Carlos Martínez es periodista de la sección Sala Negra en El Faro, el medio de El Salvador que mejor investigó el universo de las Maras y que amontonó premios a la excelencia periodística. Hasta hace unas semanas, nunca había atendido a tantos colegas argentinos. La culpa de esa insistencia es compartida. Ya esposado, sin ninguna razón que lo obligara a hacerlo, el peruano Richard Castillo Salazar, alías Mocosón, le dijo a un detective de la Delegación de Investigaciones del Tráfico de Drogas Ilícitas y Crimen Organizado de La Matanza que era jefe de la pandilla Salvatrucha, una de las más extendidas (y sanguinarias) de Centroamérica.

Durante su declaración indagatoria ante el titular de la Unidad Fiscal Temática de Estupefacientes de La Matanza, Marcos Borghi, Castillo Salazar nada dijo de la Mara Salvatrucha y solo se dedicó a repetir que vino a la Argentina de vacaciones.

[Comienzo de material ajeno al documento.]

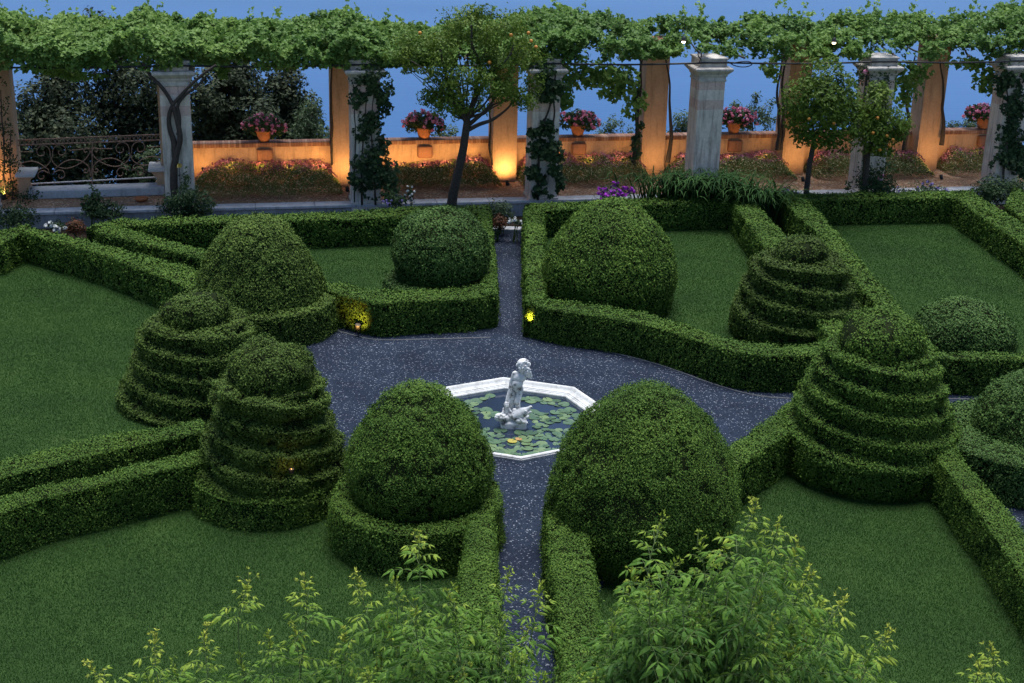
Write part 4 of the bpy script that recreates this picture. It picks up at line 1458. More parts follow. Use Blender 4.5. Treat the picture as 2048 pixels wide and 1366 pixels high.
# trailing ends of the vine
HANG = [(1110, 150, 38.4, 45, 40, 260), (1190, 150, 39.2, 70, 30, 330), (1245, 165, 39.8, 40, 35, 190), (1268, 205, 40.2, 26, 35, 110), (1225, 190, 39.6, 30, 14, 60),
        (1130, 195, 38.2, 22, 28, 90), (1750, 165, 40.5, 45, 40, 200), (1815, 170, 41.3, 32, 45, 170), (1830, 140, 41.0, 40, 25, 120), (1545, 140, 40.6, 24, 30, 70),
        (1990, 150, 41.2, 50, 45, 260), (1935, 128, 41.4, 50, 14, 90), (150, 150, 36.2, 60, 10, 90), (440, 145, 36.8, 22, 14, 40), (1640, 112, 40.3, 60, 18, 90), (100, 138, 36.0, 70, 10, 80), (560, 132, 37.4, 60, 9, 60)]
for x, y, D, rx, ry, k in HANG:
    c = V(x, y, D); sc = D / FPX * 1.03
    d = unit(rng.normal(size=(k, 3))) * rng.random((k, 1)) ** .5
    Q = c + d * [rx * sc, .3, ry * sc]
    put_lobed(mb, Q, unit(d + [0, -.8, .5]), .14, .8, .2, 0, tint_of(Q, 48, .0, .9, .3))
put(mb, 'foliage', M['vine'], root)


def stem(name, pts, rad, parent, mat='bark', wob=.03, seg=7):
    pts = resample(chaikin(np.array(pts), 2), .12)
    pts = pts + (np.stack([vnoise(pts, .35, 60), vnoise(pts, .35, 61), vnoise(pts, .35, 62)], 1) - .5) * 2 * wob * np.array([1, 1, .3])
    return put(MB().tube(pts, rad, seg), name, M[mat], parent)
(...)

Para los investigadores, Mocosón –38 años, piel cubierta con tatuajes y cicatrices–era sicario de un cartel peruano nombrado Oropeza en homenaje a su líder Gerald Oropeza, preso en aquel país después de sobrevivir a un atentado. Sin embargo, por lo bajo admiten que la imprevista confesión de su participación en la Mara los desconcertó, por lo menos hasta que articularon una conveniente hipótesis.

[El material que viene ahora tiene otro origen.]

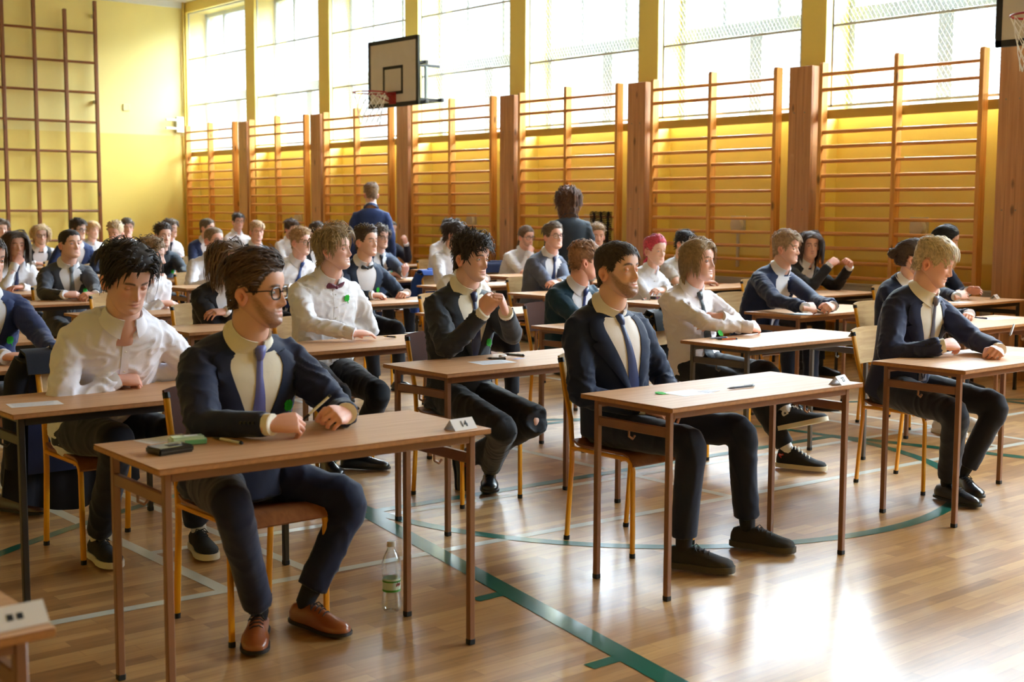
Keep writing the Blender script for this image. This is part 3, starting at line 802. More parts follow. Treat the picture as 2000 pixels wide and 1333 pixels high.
def eye(mb, cols, x, q, lod):
    c = V((x, .0680, .0015)); r = .0122
    n = (20, 16, 10)[lod]
    g = V((q.get('gaze', 0), 1, q.get('gazev', -.03))).normalized(); b1 = g.orthogonal().normalized(); b2 = g.cross(b1)
    ir = np.array(lin(q.get('iris', (88, 98, 100))))
    angs = (.02, .15, .19, .40, .47, .80, 1.15, 1.57); R = [[c+(g*math.cos(t)+(b1*math.cos(2*PI*k/n)+b2*math.sin(2*PI*k/n))*math.sin(t))*r for k in range(n)] for t in angs]
    mb.rings(R)
    for t in angs: cols.extend([(.006, .006, .006) if t < .17 else (tuple(ir) if t < .30 else (tuple(ir*.35) if t < .44 else (.80, .78, .77)))]*n)
    # lids
    o = len(mb.v); op = q.get('open', 1.); sk = np.array(lin(q['skin'])); m = 18 if lod == 0 else 10
    for up in (1, -1):
        R = []
        for i in range(m+1):
            az = -1.25+2.5*i/m
            edge = (.36*op*math.cos(az*1.15)**.8 if math.cos(az*1.15) > 0 else 0)-.03 if up > 0 else -((.26*op*max(math.cos(az*1.15), 0)**.8)+.03*(1-op))
            if up > 0 and op < .2: edge = -.20*max(math.cos(az*1.15), 0)
            if up < 0 and op < .2: edge = -.22*max(math.cos(az*1.15), 0)
            row = []
            for k in range(5):
                el = edge+(1.15*up-edge)*k/4; rr = r+.0013
                row.append(c+V((rr*math.sin(az)*math.cos(el), rr*math.cos(az)*math.cos(el), rr*math.sin(el))))
            R.append(row)
        oo = len(mb.v); mb.rings(R, 0, close=False)
        for idx in range(len(mb.v)-oo):
            k = idx % 5
            cols.append(tuple(sk*(np.array([.30, .22, .2]) if k == 0 and up > 0 else np.array([.94, .82, .78]))))
def finger(mb, b, ya, za, L, r, c, n=7):
    """curling finger: ya pointing, za dorsal"""
    seg = (.46, .30, .24); p = V(b); path = [p-ya*.018]; rr = [r*.95]; th = 0
    path.append(p.copy()); rr.append(r*1.05)
    for s, k in zip(seg, c):
        th0 = th; th += rad(k)
        for f in (.25, 1.):
            pass
        d = ya*math.cos(th)-za*math.sin(th)
        path.append(p+d*(L*s*.5)); rr.append(r*.93); p = p+d*(L*s); path.append(p.copy()); rr.append(r*.97)
        r *= .92
    rr[-1] = r*.72; d = (path[-1]-path[-2]).normalized(); path.append(path[-1]+d*r*.55); rr.append(r*.30)
    mb.tube(path, rr, n, up=za)
def hand(mb, W, d, nr, side, curl=(35, 50, 30), sc=1., thumb=0., spread=0., fan=(0, 0, 0, 0), n=8):
    y = nrmz(d); z = V(nr); z = (z-y*z.dot(y)).normalized(); x = y.cross(z)*(-1 if side == 'R' else 1)
    R = []
    for t, rx, rz in ((-.03, .027, .0215), (0, .0275, .020), (.022, .034, .019), (.05, .042, .0175), (.078, .0435, .0145), (.094, .040, .0115)):
        R.append([W+y*(t*sc)+x*(sc*rx*(abs(math.cos(al))**.85)*(1 if math.cos(al) >= 0 else -1))+z*(sc*rz*math.sin(al)) for al in [2*PI*k/12 for k in range(12)]])
    mb.rings(R)
    for i, (bx, by, L, r) in enumerate(((.031, .088, .074, .0092), (.0105, .092, .083, .0095), (-.0105, .089, .077, .0090), (-.030, .081, .061, .0080))):
        ang = rad(spread*(1.5-i)); yy = (y*math.cos(ang)+x*math.sin(ang)); c = tuple(k+fan[i]*(1 if j < 2 else .5) for j, k in enumerate(curl))
        finger(mb, W+y*by*sc+x*bx*sc+z*.001, yy, z, L*sc, r*sc, c, n)
    b = W+y*.024*sc+x*.022*sc-z*.006*sc; d1 = (x*.62+y*.72-z*(.32+thumb*.3)).normalized(); d2 = (x*(.16-thumb*.75)+y*.95-z*(.38+thumb*.4)).normalized()
    p1 = b+d1*.046*sc; p2 = p1+d2*.036*sc; p3 = p2+(d2-x*.15*thumb).normalized()*.022*sc
    mb.tube([b-d1*.012, b, (b+p1)/2, p1, (p1+p2)/2, p2, p3, p3+d2*.004], [.012*sc, .0165*sc, .0140*sc, .0118*sc, .0108*sc, .0108*sc, .0085*sc, .003*sc], n, up=z)
def hair_mesh(q, lod, grid):
    z, a, X, Y = grid; st = q['style']; rnd = random.Random(q['seed'])
    NL = int({0: 950, 1: 360, 2: 190}[lod]*st.get('n', 1)); wl = {0: .0056, 1: .0092, 2: .0125}[lod]*st.get('w', 1)
    nz, na = X.shape; mb = MB()
    def hline(aa): return float(np.interp(abs(aa), HL_A, HL_Z)+q.get('hline', 0)*max(0, 1-abs(aa)/rad(60))+st.get('hl', 0)*max(0, 1-abs(aa)/rad(60)))
    def sp(zz, aa):
        i = min(int(np.searchsorted(z, zz)), nz-1); j = int(np.argmin(np.abs(a-aa))); return V((X[i, j], Y[i, j], z[i]))
    def nor(p): return V((p.x/.0056, (p.y+.005)/.0098, (p.z-.008)/.0125)).normalized()
    ct, cs = st.get('cap', (.020, .008))
    def thick(p, aa):
        n_ = nor(p); k = max(0, min(1, (n_.z-.25)/.5)); k = k*k*(3-2*k)
        th = cs+(ct-cs)*k
        if abs(aa) < rad(55): th *= .55+.45*min(1, abs(p.z-hline(aa))/.03)
        return th
    # cap
    idx = {}; fs = []
    for i in range(nz):
        for j in range(na):
            if z[i] > hline(a[j])-.004+.006*noise.noise(V((a[j]*7, q['seed'], 0))):
                p = V((X[i, j], Y[i, j], z[i])); e = max(0., min(1., (z[i]-hline(a[j]))/.022)); th = thick(p, a[j])*(e**.6)
                nn = nor(p); th *= 1+.22*noise.noise(p*38+V((q['seed'], 0, 0)))
                idx[i, j] = len(mb.v); mb.v.append(tuple(p+nn*(th+.0006)))
    for i in range(nz-1):
        for j in range(na):
            k = (j+1) % na
            c4 = [(i, j), (i, k), (i+1, k), (i+1, j)]
            if all(c in idx for c in c4): fs.append(tuple(idx[c] for c in c4))
    top = [idx[nz-1, j] for j in range(na)]; fs.append(tuple(top))
    mb.f.extend(fs); mb.m.extend([0]*len(fs))
    mode = st.get('mode', 'fwd'); tl, sl, bl = st.get('len', (.05, .02, .02)); lift = st.get('lift', .3); gv = st.get('grav', .4); curl = st.get('curl', 0); part = st.get('part', .0); jit = st.get('jit', .25)
    er = (.0755, .0995, .1135); zfl = st.get('zf', .034)
    cnt_ = 0; tries = 0
    while cnt_ < NL and tries < NL*30:
        tries += 1
        aa = rnd.uniform(-PI, PI); zz = rnd.uniform(-.06, .1185)
        if zz < hline(aa)+.002: continue
        rho = math.sqrt(max(0, 1-((zz-.008)/.112)**2))
        if rnd.random() > rho+.15: continue
        p = sp(zz, aa); n_ = nor(p); cnt_ += 1
        istop = n_.z > st.get('topz', .42)
        front = n_.y > .35
        if istop or (front and n_.z > .1):
            L = tl; lf = lift
            sxp = 1 if p.x > part else -1
            t = {'fwd': V((.15*sxp, 1, -.1)), 'back': V((.25*sxp, -1, .2)), 'right': V((1, .25, 0)), 'left': V((-1, .25, 0)), 'backright': V((.8, -.7, .2)), 'backleft': V((-.8, -.7, .2)), 'fwdright': V((.7, .8, 0)), 'fwdleft': V((-.7, .8, 0)),
                 'part': V((sxp, .25, -.15)), 'partback': V((sxp*.9, -.55, 0)), 'up': V((.3*sxp, .2, 1)), 'tied': V((-.2*sxp, -1, .1)), 'curtain': V((sxp, .12, .3)), 'rand': V((rnd.uniform(-1, 1), rnd.uniform(-1, 1), rnd.uniform(-.4, 1)))}[mode]
        else:
            L = sl if abs(aa) < rad(115) else bl; lf = lift*.15
            t = V((0, -.35, -1)) if mode not in ('tied', 'rand') else (V((0, -1, .35)) if mode == 'tied' else V((rnd.uniform(-1, 1), rnd.uniform(-1, 1), rnd.uniform(-1, .6))))
            if mode in ('part', 'curtain', 'partback') and sl > .06: t = V((0, .0 if abs(aa) > rad(90) else st.get('sfw', .1), -1))
        L *= rnd.uniform(.7, 1.15)
        if L < .004: continue
        th = thick(p, aa)
        h0 = th*rnd.uniform(.55, 1.12)
        t = V(t)+V((rnd.gauss(0, jit), rnd.gauss(0, jit), rnd.gauss(0, jit))); t = t-n_*t.dot(n_)
        if t.length < 1e-4: continue
        t.normalize(); ns = (7 if L > .04 else 4) if lod < 2 else (5 if L > .04 else 3)
        pt = p+n_*max(.0012, h0*.9); path = [pt.copy()]; d = (t+n_*lf).normalized(); ph = rnd.uniform(0, 6.28); cf = st.get('cfreq', 60)
        b1 = d.orthogonal().normalized(); b2 = d.cross(b1)
        for s in range(1, ns+1):
            f = s/ns; nn = nor(pt)
            if pt.z > -.05: dd = d-nn*d.dot(nn)*(1 if f > .4 else .25)
            else: dd = d
            dd = dd+nn*lf*max(0, 1-1.6*f)+V((0, 0, -gv*f))
            if curl:
                w_ = cf*L*f+ph; dd = dd+(b1*math.cos(w_)+b2*math.sin(w_))*curl
            if dd.length < 1e-5: dd = d
            d = dd.normalized(); pt = pt+d*(L/ns)
            k = 1+h0/.10
            zz2 = max(pt.z, -.03) if pt.z > -.14 else pt.z
            if pt.z > -.14:
                e = math.sqrt((pt.x/(er[0]*k))**2+((pt.y+.003)/(er[1]*k))**2+((zz2-.006)/(er[2]*k))**2)
                if e < 1:
                    cc = V((0, -.003, zz2-(zz2-.006))); v = pt-V((0, -.003, .006 if pt.z > -.03 else pt.z)); pt = V((0, -.003, .006 if pt.z > -.03 else pt.z))+v*(1/max(e, .3))**(1. if e > .6 else .8)
            if pt.y > .042 and abs(pt.x) < st.get('xf', .058) and pt.z < zfl+.004*math.sin(cnt_): break
            path.append(pt.copy())
        if len(path) < 3: continue
        w0 = wl*rnd.uniform(.7, 1.25)
        pr = [.75]+[1.]*(len(path)-2)+[.16]
        if len(pr) > 4: pr[-2] = .72
        R = []
        for i, pp in enumerate(path):
            dd = (path[min(i+1, len(path)-1)]-path[max(i-1, 0)])
            if dd.length < 1e-6: dd = V((0, 0, 1))
            dd.normalize(); nn = nor(pp); sd = dd.cross(nn)
            if sd.length < 1e-4: sd = dd.orthogonal()
            sd.normalize(); up = sd.cross(dd); w = w0*pr[i]; h_ = w*.42
            R.append([pp+sd*w*.5, pp+up*h_*.5, pp-sd*w*.5, pp-up*h_*.5])
        mb.rings(R)
    bun = st.get('bun')
    if bun:
        c, r_ = V(bun[:3]), bun[3]
        o = len(mb.v); mb.sphere(c, r_, 14, 10)
        for i in range(o, len(mb.v)):
            p = V(mb.v[i]); mb.v[i] = tuple(p+(p-c).normalized()*(r_*.35*noise.noise(p*70)))
        for k in range(16 if lod else 40):
            al = rnd.uniform(0, 6.28); ax = V((rnd.gauss(0, 1), rnd.gauss(0, 1), rnd.gauss(0, 1))).normalized(); b1 = ax.orthogonal().normalized(); b2 = ax.cross(b1)
            mb.tube([c+(b1*math.cos(al+i*.45)+b2*math.sin(al+i*.45))*r_*rnd.uniform(.98, 1.12) for i in range(6)], [.003, .006, .007, .006, .004, .001], 5)
    if st.get('tail'):
        c = V(st['tail'][:3]); L = st['tail'][3]
        for k in range(14 if lod else 30):
            o2 = V((rnd.gauss(0, .012), rnd.gauss(0, .01), 0)); pth = [c+o2*.4, c+o2+V((0, -.03, -.03)), c+o2*1.3+V((0, -.035, -L*.4)), c+o2*1.4+V((rnd.gauss(0, .01), -.02, -L*.75)), c+o2*1.2+V((rnd.gauss(0, .012), -.01, -L*rnd.uniform(.9, 1.1)))]
            mb.tube(pth, [.006, .008, .008, .006, .001], 5)
    return mb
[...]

“La idea –enseña Martínez– de que Mocosón sea “el jefe” de la Mara Salvatrucha es absurda: no existe un solo jefe o capo internacional de esta estructura. Las decisiones son tomadas por organismos colectivos con autoridad en cada país en el que opera la pandilla. A menos que una hipotética célula peruana de la Mara Salvatrucha haya inventado un nuevo modelo de jerarquía interna en la que Mocosón fuera el capo, esta afirmación es, insisto, absurda”.

Y por si queda alguna duda el especialista agrega: “Hasta hoy no existe ninguna evidencia, y eso que llevo seis años buscándola, de nexos con algún cartel de la droga. Se nos había ocurrido que podían existir con los mexicanos, pero no encontramos nada. Algunos expertos ridículos hasta se animaron a vincular a las pandillas con el ISIS o Al Qaeda. Ahora, según los funcionarios argentinos, tienen vinculación con carteles peruanos. Algo que a nosotros no se nos había ocurrido por improbable. Las Maras, no migran para colonizar, no viven de vender drogas, viven de extorsionar”.

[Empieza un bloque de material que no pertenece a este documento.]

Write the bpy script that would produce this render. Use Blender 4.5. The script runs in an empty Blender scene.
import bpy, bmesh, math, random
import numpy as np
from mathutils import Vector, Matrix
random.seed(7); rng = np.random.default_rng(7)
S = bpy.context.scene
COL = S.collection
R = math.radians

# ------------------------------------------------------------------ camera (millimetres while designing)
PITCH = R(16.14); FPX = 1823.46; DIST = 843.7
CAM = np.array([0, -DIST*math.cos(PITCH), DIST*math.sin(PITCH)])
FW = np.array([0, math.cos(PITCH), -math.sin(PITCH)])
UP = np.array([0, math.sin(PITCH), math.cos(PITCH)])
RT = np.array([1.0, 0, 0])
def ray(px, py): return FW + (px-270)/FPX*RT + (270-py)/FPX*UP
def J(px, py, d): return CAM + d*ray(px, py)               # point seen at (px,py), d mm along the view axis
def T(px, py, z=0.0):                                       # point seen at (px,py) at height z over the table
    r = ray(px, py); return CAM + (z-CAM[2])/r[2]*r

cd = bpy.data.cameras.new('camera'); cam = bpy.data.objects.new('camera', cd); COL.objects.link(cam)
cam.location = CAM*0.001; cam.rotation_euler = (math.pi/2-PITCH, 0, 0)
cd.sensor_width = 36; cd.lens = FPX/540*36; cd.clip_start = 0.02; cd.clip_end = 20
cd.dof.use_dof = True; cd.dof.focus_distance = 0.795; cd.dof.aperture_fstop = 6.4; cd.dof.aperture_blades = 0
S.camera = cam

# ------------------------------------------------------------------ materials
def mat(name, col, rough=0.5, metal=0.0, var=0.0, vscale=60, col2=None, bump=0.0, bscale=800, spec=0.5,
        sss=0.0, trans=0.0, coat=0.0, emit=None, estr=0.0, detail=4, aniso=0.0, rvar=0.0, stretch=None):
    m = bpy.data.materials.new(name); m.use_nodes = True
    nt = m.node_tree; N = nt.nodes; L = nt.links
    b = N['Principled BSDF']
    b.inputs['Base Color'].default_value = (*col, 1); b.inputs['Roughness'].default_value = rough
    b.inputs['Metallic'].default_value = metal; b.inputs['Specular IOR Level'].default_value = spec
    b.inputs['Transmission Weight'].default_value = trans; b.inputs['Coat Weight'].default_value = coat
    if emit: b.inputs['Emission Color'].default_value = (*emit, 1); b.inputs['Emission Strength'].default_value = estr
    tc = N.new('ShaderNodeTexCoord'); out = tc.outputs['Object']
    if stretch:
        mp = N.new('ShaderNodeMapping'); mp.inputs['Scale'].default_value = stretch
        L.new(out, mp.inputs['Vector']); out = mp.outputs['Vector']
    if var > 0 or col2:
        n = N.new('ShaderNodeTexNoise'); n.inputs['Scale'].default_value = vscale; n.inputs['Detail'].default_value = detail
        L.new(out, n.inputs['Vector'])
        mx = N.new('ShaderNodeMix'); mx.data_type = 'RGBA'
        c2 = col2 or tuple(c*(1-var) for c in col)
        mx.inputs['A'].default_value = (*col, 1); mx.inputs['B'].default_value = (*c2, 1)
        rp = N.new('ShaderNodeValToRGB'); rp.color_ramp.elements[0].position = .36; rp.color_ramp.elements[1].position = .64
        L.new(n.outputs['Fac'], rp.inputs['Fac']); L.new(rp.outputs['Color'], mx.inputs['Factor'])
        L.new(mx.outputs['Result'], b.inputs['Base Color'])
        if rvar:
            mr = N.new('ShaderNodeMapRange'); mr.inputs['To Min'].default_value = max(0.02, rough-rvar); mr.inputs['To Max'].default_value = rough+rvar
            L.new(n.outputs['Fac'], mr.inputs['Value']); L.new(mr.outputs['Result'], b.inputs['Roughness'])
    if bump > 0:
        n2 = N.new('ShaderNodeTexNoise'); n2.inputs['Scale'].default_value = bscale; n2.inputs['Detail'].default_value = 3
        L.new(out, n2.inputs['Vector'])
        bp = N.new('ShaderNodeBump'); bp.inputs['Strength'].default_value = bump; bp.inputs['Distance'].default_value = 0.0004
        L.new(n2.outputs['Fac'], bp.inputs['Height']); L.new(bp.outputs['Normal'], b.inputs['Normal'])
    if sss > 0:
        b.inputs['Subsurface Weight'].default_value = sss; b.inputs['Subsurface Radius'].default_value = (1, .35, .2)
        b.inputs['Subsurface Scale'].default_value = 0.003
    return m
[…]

Migrantes. “Es improbable que las Maras hayan llegado a la Argentina. A lo sumo algún miembro de alguna de estas pandillas llegó alguna vez y todavía sigue allá, pero eso no significa que el fenómeno tenga posibilidades de prosperar o que exista un plan para ´colonizar´ la Argentina”, aclara Martínez.

Y explica: “No existe al día de hoy ninguna célula de la pandilla en un país que no tenga una enorme presencia de migración centroamericana. Es probable que algún migrante peruano en los Estados Unidos ingresara a la Mara Salvatrucha y que, a su retorno a Perú, intentara crear su propia célula de la pandilla. Si es así, cosa que no creo, lo más probable es que esa estructura estuviera completamente desvinculada de sus pares centroamericanos. Tampoco existe ningún indicio sólido –hasta la fecha– de que haya alguna relación con ninguna organización de tráfico de drogas. Quiero ser claro: las pandillas no son carteles de drogas”.

Pertenencia. En Centroamérica, y en El Salvador más que en ningún otro lugar, el término “mara” se usa como una expresión coloquial que define a un grupo de personas o de amigos. A principio de los ‘80, los migrantes salvadoreños fundaron su propia pandilla en Los Ángeles y la nombraron Mara Salvatrucha. Al igual que su rival, “El Barrio 18”, en los años que siguieron la Salvatrucha se expandió por Guatemala, Honduras y El Salvador con una formula sencilla: el reclutamiento de pobres y marginados, que encontraron en la Mara el único sentido de pertenencia posible para los que no creen en nada.

Aún hoy, ambas pandillas se disputan el control del territorio y su poder de fuego se ha convertido para los países del Triángulo Norte de América Central en uno de los principales problemas de seguridad pública. Así va a seguir por mucho tiempo: la mayoría de los aspirantes a marero tienen entre 12 y 16 años.